* [Your objective]: Using the data below, repeat all of it precisely.

•••••

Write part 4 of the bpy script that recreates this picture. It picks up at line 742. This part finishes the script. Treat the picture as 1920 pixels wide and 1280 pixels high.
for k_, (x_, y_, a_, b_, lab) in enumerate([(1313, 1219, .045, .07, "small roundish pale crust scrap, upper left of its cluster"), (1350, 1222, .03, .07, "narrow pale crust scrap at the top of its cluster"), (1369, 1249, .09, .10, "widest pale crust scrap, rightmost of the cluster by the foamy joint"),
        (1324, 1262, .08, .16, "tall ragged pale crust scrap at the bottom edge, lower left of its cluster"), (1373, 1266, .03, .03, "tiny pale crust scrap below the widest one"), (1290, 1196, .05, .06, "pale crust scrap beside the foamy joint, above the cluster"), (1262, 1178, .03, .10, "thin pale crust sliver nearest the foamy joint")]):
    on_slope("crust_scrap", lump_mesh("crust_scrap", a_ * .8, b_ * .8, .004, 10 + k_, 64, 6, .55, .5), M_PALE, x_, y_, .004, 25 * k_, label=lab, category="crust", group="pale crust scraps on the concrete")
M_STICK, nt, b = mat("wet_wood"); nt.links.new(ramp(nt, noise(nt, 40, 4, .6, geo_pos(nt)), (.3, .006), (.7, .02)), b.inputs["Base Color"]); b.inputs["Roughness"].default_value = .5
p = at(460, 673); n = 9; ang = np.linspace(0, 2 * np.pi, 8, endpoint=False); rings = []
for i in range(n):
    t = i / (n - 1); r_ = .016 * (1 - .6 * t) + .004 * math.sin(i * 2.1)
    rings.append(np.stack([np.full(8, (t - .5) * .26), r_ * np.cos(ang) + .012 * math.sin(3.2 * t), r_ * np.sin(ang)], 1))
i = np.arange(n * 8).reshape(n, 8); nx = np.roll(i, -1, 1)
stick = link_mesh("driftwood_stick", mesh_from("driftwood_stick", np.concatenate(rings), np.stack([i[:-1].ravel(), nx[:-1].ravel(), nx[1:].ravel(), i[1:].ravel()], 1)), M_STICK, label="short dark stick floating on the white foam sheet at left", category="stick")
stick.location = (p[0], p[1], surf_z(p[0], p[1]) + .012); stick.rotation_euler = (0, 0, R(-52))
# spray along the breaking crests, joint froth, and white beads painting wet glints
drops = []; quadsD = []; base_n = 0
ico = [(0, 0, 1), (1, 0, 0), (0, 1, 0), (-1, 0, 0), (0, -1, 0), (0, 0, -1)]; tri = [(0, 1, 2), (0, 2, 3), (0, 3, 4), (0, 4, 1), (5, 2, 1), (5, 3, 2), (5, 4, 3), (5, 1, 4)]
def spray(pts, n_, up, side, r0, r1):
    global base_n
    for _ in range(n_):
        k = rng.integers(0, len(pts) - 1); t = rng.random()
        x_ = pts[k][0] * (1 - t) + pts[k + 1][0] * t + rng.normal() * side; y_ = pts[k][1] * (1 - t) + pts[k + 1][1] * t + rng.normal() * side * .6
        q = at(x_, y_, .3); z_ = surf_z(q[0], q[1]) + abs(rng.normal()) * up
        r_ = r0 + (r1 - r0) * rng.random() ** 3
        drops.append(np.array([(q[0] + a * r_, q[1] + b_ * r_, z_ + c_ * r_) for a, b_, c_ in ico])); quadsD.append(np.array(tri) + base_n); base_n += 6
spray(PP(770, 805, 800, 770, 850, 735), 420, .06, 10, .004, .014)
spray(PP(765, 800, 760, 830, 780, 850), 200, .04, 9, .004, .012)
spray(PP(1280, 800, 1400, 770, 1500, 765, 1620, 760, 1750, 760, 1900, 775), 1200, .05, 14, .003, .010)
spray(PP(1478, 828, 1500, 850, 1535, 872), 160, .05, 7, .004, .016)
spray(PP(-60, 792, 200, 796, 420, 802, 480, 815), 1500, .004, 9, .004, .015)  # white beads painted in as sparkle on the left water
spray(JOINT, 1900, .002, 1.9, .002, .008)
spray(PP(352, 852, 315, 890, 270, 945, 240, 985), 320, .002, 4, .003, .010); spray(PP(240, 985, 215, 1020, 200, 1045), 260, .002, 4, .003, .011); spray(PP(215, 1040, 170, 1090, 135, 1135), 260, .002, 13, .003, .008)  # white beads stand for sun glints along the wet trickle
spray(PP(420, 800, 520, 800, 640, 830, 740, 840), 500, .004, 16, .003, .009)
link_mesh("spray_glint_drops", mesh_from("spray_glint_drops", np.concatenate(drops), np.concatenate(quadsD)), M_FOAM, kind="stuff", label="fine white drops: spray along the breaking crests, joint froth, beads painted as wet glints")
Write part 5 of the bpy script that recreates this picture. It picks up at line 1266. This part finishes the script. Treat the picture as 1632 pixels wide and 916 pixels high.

•••••

* [Result of this task]:
Write part 4 of the bpy script that recreates this picture. It picks up at line 742. This part finishes the script. Treat the picture as 1920 pixels wide and 1280 pixels high.
for k_, (x_, y_, a_, b_, lab) in enumerate([(1313, 1219, .045, .07, "small roundish pale crust scrap, upper left of its cluster"), (1350, 1222, .03, .07, "narrow pale crust scrap at the top of its cluster"), (1369, 1249, .09, .10, "widest pale crust scrap, rightmost of the cluster by the foamy joint"),
        (1324, 1262, .08, .16, "tall ragged pale crust scrap at the bottom edge, lower left of its cluster"), (1373, 1266, .03, .03, "tiny pale crust scrap below the widest one"), (1290, 1196, .05, .06, "pale crust scrap beside the foamy joint, above the cluster"), (1262, 1178, .03, .10, "thin pale crust sliver nearest the foamy joint")]):
    on_slope("crust_scrap", lump_mesh("crust_scrap", a_ * .8, b_ * .8, .004, 10 + k_, 64, 6, .55, .5), M_PALE, x_, y_, .004, 25 * k_, label=lab, category="crust", group="pale crust scraps on the concrete")
M_STICK, nt, b = mat("wet_wood"); nt.links.new(ramp(nt, noise(nt, 40, 4, .6, geo_pos(nt)), (.3, .006), (.7, .02)), b.inputs["Base Color"]); b.inputs["Roughness"].default_value = .5
p = at(460, 673); n = 9; ang = np.linspace(0, 2 * np.pi, 8, endpoint=False); rings = []
for i in range(n):
    t = i / (n - 1); r_ = .016 * (1 - .6 * t) + .004 * math.sin(i * 2.1)
    rings.append(np.stack([np.full(8, (t - .5) * .26), r_ * np.cos(ang) + .012 * math.sin(3.2 * t), r_ * np.sin(ang)], 1))
i = np.arange(n * 8).reshape(n, 8); nx = np.roll(i, -1, 1)
stick = link_mesh("driftwood_stick", mesh_from("driftwood_stick", np.concatenate(rings), np.stack([i[:-1].ravel(), nx[:-1].ravel(), nx[1:].ravel(), i[1:].ravel()], 1)), M_STICK, label="short dark stick floating on the white foam sheet at left", category="stick")
stick.location = (p[0], p[1], surf_z(p[0], p[1]) + .012); stick.rotation_euler = (0, 0, R(-52))
# spray along the breaking crests, joint froth, and white beads painting wet glints
drops = []; quadsD = []; base_n = 0
ico = [(0, 0, 1), (1, 0, 0), (0, 1, 0), (-1, 0, 0), (0, -1, 0), (0, 0, -1)]; tri = [(0, 1, 2), (0, 2, 3), (0, 3, 4), (0, 4, 1), (5, 2, 1), (5, 3, 2), (5, 4, 3), (5, 1, 4)]
def spray(pts, n_, up, side, r0, r1):
    global base_n
    for _ in range(n_):
        k = rng.integers(0, len(pts) - 1); t = rng.random()
        x_ = pts[k][0] * (1 - t) + pts[k + 1][0] * t + rng.normal() * side; y_ = pts[k][1] * (1 - t) + pts[k + 1][1] * t + rng.normal() * side * .6
        q = at(x_, y_, .3); z_ = surf_z(q[0], q[1]) + abs(rng.normal()) * up
        r_ = r0 + (r1 - r0) * rng.random() ** 3
        drops.append(np.array([(q[0] + a * r_, q[1] + b_ * r_, z_ + c_ * r_) for a, b_, c_ in ico])); quadsD.append(np.array(tri) + base_n); base_n += 6
spray(PP(770, 805, 800, 770, 850, 735), 420, .06, 10, .004, .014)
spray(PP(765, 800, 760, 830, 780, 850), 200, .04, 9, .004, .012)
spray(PP(1280, 800, 1400, 770, 1500, 765, 1620, 760, 1750, 760, 1900, 775), 1200, .05, 14, .003, .010)
spray(PP(1478, 828, 1500, 850, 1535, 872), 160, .05, 7, .004, .016)
spray(PP(-60, 792, 200, 796, 420, 802, 480, 815), 1500, .004, 9, .004, .015)  # white beads painted in as sparkle on the left water
spray(JOINT, 1900, .002, 1.9, .002, .008)
spray(PP(352, 852, 315, 890, 270, 945, 240, 985), 320, .002, 4, .003, .010); spray(PP(240, 985, 215, 1020, 200, 1045), 260, .002, 4, .003, .011); spray(PP(215, 1040, 170, 1090, 135, 1135), 260, .002, 13, .003, .008)  # white beads stand for sun glints along the wet trickle
spray(PP(420, 800, 520, 800, 640, 830, 740, 840), 500, .004, 16, .003, .009)
link_mesh("spray_glint_drops", mesh_from("spray_glint_drops", np.concatenate(drops), np.concatenate(quadsD)), M_FOAM, kind="stuff", label="fine white drops: spray along the breaking crests, joint froth, beads painted as wet glints")
Write part 5 of the bpy script that recreates this picture. It picks up at line 1266. This part finishes the script. Treat the picture as 1632 pixels wide and 916 pixels high.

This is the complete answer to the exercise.